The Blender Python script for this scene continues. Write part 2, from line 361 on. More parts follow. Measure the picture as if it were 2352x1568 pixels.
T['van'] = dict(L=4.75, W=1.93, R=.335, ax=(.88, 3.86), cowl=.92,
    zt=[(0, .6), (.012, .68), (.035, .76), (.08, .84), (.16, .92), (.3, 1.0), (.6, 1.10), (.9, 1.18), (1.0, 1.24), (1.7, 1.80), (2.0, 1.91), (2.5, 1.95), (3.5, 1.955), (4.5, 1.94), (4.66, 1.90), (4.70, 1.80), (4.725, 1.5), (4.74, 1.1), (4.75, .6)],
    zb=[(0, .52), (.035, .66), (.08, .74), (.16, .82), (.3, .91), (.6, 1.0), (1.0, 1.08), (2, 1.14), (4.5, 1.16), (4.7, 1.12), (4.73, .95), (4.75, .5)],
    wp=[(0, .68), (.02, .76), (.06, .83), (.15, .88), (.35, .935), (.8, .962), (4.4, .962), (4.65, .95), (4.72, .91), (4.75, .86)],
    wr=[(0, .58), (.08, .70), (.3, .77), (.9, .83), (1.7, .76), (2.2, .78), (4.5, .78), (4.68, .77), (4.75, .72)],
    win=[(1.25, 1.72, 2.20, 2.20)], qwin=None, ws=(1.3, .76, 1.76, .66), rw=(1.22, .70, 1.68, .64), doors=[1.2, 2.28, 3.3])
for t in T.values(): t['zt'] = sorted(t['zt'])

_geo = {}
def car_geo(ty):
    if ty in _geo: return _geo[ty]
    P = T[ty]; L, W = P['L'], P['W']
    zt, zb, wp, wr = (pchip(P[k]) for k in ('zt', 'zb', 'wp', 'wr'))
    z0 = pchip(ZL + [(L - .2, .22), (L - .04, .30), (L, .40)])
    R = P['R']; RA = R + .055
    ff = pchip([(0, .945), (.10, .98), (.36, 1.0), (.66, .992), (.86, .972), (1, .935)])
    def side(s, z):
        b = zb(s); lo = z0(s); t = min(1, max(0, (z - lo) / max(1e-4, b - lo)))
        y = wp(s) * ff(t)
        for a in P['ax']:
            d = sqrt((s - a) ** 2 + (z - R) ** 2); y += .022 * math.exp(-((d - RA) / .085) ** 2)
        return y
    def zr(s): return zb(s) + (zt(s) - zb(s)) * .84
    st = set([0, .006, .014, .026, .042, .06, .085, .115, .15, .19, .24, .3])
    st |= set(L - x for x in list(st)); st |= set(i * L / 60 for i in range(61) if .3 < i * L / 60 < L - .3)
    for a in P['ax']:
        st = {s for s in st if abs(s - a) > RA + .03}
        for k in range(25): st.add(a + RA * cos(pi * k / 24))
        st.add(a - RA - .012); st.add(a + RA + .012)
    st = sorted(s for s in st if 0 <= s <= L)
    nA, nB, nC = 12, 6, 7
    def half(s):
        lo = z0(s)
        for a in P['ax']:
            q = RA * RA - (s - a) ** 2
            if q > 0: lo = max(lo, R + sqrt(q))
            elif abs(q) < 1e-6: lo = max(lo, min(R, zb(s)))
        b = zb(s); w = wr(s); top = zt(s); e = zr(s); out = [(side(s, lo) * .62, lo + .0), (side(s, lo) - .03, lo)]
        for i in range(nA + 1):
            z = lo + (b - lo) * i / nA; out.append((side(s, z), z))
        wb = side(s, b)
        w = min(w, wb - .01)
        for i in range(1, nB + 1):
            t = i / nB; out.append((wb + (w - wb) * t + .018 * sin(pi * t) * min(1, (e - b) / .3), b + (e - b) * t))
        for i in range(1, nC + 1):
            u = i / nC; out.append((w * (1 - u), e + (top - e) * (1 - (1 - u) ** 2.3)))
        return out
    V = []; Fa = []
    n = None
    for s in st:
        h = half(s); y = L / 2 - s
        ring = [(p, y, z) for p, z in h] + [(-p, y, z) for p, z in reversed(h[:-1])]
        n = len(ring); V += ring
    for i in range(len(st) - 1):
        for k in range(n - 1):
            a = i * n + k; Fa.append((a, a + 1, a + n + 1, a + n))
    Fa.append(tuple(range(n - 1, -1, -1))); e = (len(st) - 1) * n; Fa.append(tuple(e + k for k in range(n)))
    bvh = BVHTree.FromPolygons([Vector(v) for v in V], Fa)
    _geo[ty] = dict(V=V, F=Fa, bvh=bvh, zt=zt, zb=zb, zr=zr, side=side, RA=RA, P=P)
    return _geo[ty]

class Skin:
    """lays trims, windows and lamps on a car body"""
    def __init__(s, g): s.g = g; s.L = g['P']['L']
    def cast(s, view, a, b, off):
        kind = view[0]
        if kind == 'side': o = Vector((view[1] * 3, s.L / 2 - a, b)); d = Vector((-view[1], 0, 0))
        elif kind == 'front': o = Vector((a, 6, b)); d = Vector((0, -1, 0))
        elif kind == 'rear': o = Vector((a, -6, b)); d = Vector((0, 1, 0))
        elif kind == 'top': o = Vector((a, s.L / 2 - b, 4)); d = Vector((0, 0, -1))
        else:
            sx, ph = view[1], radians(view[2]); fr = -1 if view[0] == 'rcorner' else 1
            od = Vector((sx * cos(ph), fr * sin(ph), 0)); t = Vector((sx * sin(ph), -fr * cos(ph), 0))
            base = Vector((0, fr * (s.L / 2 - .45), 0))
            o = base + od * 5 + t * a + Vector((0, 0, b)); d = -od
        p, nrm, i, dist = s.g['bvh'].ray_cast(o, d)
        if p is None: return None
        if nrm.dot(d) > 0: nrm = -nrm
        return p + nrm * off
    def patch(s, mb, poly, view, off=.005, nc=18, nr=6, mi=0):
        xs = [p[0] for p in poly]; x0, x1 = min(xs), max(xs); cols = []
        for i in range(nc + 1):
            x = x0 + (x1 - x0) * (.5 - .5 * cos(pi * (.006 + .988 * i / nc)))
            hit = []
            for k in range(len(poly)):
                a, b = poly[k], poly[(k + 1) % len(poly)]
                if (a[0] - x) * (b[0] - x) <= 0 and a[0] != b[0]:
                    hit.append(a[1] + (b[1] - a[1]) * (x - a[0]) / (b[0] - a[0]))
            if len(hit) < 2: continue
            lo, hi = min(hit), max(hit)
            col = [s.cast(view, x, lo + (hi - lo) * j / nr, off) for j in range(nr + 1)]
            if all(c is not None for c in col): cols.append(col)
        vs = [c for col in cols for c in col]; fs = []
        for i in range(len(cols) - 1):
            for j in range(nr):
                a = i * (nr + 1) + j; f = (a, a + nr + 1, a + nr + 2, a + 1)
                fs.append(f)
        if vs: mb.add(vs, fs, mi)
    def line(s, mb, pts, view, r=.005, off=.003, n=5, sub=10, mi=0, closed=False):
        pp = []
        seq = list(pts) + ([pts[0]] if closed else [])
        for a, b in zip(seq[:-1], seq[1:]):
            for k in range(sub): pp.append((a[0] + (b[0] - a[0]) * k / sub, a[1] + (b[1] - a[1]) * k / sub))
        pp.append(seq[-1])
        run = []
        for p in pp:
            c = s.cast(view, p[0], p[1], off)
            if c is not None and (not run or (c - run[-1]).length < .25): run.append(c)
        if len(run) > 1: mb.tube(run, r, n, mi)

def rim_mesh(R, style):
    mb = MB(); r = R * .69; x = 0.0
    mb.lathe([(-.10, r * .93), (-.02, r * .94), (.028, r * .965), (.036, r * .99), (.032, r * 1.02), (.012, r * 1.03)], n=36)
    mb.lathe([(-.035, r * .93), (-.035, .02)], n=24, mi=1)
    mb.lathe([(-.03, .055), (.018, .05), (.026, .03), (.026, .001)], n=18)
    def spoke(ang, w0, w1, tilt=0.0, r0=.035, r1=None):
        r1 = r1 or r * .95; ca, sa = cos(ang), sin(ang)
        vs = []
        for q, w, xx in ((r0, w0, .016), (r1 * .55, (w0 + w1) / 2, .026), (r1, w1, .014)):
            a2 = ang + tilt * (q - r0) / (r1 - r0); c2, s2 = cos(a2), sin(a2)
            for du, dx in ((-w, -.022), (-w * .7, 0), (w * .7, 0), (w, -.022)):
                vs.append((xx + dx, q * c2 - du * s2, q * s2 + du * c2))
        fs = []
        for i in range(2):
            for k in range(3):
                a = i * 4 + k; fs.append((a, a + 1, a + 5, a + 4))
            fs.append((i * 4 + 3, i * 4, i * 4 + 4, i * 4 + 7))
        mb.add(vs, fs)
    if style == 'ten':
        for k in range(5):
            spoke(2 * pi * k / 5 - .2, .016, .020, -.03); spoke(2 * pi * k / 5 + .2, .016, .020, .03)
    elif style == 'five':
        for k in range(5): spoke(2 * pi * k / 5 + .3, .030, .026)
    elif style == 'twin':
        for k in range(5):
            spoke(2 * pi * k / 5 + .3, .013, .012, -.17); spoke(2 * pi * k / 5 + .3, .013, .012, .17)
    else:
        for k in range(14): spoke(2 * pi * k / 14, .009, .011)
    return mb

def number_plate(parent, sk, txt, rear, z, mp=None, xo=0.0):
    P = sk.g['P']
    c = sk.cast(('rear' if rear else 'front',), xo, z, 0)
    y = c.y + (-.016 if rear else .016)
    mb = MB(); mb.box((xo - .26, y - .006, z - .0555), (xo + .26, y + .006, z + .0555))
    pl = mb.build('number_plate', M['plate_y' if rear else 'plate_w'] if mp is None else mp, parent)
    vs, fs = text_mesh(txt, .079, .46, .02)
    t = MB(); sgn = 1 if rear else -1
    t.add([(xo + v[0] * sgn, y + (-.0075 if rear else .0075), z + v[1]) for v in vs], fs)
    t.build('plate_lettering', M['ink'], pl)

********

_OBJECTIVE_. Your output must be the lines of the material above, from the first through the line that contains "for t in T.values(): t['zt']", copied exactly. Include both endpoints and nothing else.

_COMPLETED TASK_.
The Blender Python script for this scene continues. Write part 2, from line 361 on. More parts follow. Measure the picture as if it were 2352x1568 pixels.
T['van'] = dict(L=4.75, W=1.93, R=.335, ax=(.88, 3.86), cowl=.92,
    zt=[(0, .6), (.012, .68), (.035, .76), (.08, .84), (.16, .92), (.3, 1.0), (.6, 1.10), (.9, 1.18), (1.0, 1.24), (1.7, 1.80), (2.0, 1.91), (2.5, 1.95), (3.5, 1.955), (4.5, 1.94), (4.66, 1.90), (4.70, 1.80), (4.725, 1.5), (4.74, 1.1), (4.75, .6)],
    zb=[(0, .52), (.035, .66), (.08, .74), (.16, .82), (.3, .91), (.6, 1.0), (1.0, 1.08), (2, 1.14), (4.5, 1.16), (4.7, 1.12), (4.73, .95), (4.75, .5)],
    wp=[(0, .68), (.02, .76), (.06, .83), (.15, .88), (.35, .935), (.8, .962), (4.4, .962), (4.65, .95), (4.72, .91), (4.75, .86)],
    wr=[(0, .58), (.08, .70), (.3, .77), (.9, .83), (1.7, .76), (2.2, .78), (4.5, .78), (4.68, .77), (4.75, .72)],
    win=[(1.25, 1.72, 2.20, 2.20)], qwin=None, ws=(1.3, .76, 1.76, .66), rw=(1.22, .70, 1.68, .64), doors=[1.2, 2.28, 3.3])
for t in T.values(): t['zt'] = sorted(t['zt'])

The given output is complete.